A 74 kilómetros de Skardú se encuentra el pueblo de Dassu, en el valle de Shigar, por donde circulan los viejos Toyota cargados de montañeros hacia el glaciar Baltoro. El turismo era hace años una de las principales industrias de Baltistán, pero tras los atentados del 11-S, el número de extranjeros que visitan la región ha disminuido drásticamente. Según Nazir Ahmed, de la agencia de turismo Hushé Treks & Tours, “en los últimos años, el número de expediciones a las montañas del Karakórum se ha reducido a un tercio de las que había años atrás, a pesar de que entonces las comunicaciones y los servicios eran aún más primitivos”.
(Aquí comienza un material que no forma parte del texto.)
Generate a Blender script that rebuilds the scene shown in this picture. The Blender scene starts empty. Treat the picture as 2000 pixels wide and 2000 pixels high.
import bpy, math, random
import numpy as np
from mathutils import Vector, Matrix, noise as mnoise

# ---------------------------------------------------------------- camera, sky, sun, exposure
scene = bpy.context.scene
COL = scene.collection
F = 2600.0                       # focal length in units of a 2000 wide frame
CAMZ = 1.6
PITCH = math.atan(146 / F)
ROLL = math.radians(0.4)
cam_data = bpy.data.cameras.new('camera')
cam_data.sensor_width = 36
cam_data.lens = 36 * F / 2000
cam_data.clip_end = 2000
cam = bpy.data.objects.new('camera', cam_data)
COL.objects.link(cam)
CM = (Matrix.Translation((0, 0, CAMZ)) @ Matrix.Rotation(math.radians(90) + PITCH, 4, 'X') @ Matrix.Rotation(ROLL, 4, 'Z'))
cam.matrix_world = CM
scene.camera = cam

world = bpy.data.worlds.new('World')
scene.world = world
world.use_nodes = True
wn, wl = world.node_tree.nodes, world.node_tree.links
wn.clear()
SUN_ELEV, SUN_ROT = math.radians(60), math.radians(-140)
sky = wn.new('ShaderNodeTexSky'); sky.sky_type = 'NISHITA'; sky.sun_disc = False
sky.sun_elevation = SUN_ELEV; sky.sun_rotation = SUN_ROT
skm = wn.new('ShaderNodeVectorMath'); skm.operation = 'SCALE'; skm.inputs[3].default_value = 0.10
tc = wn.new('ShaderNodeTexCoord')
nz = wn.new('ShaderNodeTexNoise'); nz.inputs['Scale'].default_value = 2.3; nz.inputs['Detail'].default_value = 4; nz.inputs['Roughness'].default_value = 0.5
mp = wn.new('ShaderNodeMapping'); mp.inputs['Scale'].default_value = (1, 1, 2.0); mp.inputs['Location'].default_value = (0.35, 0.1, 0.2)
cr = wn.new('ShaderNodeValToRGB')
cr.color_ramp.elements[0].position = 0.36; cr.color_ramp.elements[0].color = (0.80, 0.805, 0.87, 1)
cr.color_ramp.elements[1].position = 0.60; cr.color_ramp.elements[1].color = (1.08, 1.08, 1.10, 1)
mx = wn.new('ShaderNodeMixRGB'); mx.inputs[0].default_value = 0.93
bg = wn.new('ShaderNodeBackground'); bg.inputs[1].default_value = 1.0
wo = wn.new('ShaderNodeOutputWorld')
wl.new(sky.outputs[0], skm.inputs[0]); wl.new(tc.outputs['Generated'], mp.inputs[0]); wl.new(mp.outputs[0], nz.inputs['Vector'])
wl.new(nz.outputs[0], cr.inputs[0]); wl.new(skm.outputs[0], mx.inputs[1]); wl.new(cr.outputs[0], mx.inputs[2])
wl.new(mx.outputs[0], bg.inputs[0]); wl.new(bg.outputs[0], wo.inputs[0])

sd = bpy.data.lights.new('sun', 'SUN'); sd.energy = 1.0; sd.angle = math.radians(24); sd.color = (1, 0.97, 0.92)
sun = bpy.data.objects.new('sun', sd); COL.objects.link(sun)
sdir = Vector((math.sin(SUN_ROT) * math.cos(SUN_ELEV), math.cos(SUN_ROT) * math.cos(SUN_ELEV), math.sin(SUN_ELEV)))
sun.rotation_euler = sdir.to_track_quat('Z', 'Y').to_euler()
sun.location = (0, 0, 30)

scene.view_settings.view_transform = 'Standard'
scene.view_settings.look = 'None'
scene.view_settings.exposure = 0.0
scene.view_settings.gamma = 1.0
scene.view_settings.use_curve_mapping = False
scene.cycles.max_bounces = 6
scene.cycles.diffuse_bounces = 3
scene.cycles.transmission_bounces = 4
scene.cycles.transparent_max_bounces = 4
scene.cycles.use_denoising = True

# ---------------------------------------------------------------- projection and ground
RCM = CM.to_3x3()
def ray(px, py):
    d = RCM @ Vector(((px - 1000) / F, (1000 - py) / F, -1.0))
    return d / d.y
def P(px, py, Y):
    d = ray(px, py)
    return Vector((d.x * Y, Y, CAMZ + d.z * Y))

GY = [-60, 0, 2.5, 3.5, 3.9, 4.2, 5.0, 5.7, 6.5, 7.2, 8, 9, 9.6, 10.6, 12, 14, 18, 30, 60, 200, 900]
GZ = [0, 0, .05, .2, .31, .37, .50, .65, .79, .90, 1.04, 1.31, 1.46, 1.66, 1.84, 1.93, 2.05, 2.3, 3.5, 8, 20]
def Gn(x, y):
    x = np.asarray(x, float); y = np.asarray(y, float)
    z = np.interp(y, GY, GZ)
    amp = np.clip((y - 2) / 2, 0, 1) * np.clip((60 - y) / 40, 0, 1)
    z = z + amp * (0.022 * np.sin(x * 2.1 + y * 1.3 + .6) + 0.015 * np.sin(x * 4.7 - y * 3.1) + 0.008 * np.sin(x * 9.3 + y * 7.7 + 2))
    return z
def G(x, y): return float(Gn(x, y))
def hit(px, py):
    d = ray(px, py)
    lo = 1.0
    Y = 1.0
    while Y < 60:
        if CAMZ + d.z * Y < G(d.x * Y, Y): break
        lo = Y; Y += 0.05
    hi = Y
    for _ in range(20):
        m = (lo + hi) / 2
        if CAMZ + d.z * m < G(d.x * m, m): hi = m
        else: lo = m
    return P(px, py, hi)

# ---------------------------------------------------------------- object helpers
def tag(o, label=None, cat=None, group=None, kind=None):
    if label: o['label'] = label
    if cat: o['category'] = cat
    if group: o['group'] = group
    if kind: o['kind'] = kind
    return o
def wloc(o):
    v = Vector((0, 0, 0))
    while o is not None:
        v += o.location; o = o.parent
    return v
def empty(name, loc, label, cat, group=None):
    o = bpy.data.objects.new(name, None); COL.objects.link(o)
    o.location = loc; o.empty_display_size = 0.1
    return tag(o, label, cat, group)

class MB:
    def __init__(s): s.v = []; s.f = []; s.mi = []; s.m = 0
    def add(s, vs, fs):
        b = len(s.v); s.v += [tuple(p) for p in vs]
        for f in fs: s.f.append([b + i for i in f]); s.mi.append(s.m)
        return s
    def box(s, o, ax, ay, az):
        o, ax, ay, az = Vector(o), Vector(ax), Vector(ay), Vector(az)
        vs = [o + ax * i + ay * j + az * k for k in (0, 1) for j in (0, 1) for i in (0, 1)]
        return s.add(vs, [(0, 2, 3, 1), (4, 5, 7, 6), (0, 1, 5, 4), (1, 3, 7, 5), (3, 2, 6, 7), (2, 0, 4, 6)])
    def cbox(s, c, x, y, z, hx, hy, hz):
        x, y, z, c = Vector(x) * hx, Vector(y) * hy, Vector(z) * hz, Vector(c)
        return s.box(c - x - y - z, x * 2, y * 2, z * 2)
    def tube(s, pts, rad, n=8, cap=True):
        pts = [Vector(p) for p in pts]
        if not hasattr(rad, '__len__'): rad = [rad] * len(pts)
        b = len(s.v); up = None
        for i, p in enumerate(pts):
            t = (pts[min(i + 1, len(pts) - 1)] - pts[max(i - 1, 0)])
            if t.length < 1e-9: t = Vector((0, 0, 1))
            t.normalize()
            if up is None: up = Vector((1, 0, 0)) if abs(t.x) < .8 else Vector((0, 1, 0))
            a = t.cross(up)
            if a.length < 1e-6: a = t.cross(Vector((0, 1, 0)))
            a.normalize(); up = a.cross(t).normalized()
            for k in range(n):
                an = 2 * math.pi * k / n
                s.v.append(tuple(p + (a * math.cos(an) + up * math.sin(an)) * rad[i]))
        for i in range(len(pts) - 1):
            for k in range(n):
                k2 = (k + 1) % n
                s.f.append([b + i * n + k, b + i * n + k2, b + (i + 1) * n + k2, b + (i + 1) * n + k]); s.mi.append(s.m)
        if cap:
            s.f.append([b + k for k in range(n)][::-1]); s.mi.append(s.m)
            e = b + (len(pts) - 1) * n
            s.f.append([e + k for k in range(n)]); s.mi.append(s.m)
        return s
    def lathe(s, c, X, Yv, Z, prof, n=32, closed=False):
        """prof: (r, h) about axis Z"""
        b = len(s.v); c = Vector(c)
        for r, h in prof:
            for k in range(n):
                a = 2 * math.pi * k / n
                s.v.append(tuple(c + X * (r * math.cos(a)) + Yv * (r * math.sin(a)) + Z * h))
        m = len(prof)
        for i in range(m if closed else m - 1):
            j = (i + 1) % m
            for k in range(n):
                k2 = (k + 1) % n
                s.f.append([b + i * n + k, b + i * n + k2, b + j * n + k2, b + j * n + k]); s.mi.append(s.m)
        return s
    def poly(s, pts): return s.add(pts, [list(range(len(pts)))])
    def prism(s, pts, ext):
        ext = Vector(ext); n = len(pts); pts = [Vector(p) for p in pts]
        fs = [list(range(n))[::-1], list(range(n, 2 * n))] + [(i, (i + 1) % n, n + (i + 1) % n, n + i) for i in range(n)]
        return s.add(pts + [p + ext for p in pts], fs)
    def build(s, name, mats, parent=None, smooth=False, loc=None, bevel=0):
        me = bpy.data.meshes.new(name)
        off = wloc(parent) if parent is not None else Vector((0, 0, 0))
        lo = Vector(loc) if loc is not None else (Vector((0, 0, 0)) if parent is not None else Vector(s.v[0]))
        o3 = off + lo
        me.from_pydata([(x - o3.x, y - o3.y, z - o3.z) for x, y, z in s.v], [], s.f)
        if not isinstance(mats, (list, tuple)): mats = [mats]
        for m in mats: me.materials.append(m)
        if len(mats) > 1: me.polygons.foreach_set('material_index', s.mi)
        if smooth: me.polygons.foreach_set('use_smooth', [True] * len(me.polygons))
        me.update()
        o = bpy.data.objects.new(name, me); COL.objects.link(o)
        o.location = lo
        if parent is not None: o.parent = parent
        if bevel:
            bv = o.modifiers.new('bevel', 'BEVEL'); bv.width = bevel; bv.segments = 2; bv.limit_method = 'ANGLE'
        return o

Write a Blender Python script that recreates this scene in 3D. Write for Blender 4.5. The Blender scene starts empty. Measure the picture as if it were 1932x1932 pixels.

Podemos decir que esta industria improvisada, peligrosa y sin clara regulación de las minas de Baltistán es un reflejo del país. Un país nuevo, alterado por las guerras y por los conflictos internos, un país en el que cada región tiene su propia lengua y, algunas, su propio movimiento independentista, y donde la economía está mantenida y velada por más de 430 ONG. Mary Anne Weaver, autora de Pakistan: In the shadow of jihad and Afghanistan, vaticinó que las debilidades estructurales de Pakistán son tan avanzadas que “bien podría convertirse en el Estado fallido más nuevo del mundo; además, un Estado fallido con armas nucleares”. Según Haroon Arbab, que trabajó entre los años 2008 y 2011 realizando estudios para el Stone and Mining Department, y que concluyó que la mayoría de las explotaciones mineras de Baltistán son ilegales, “estos mineros ocasionales no son mineros, sino supervivientes”. Supervivientes cargados de explosivos. Como el país.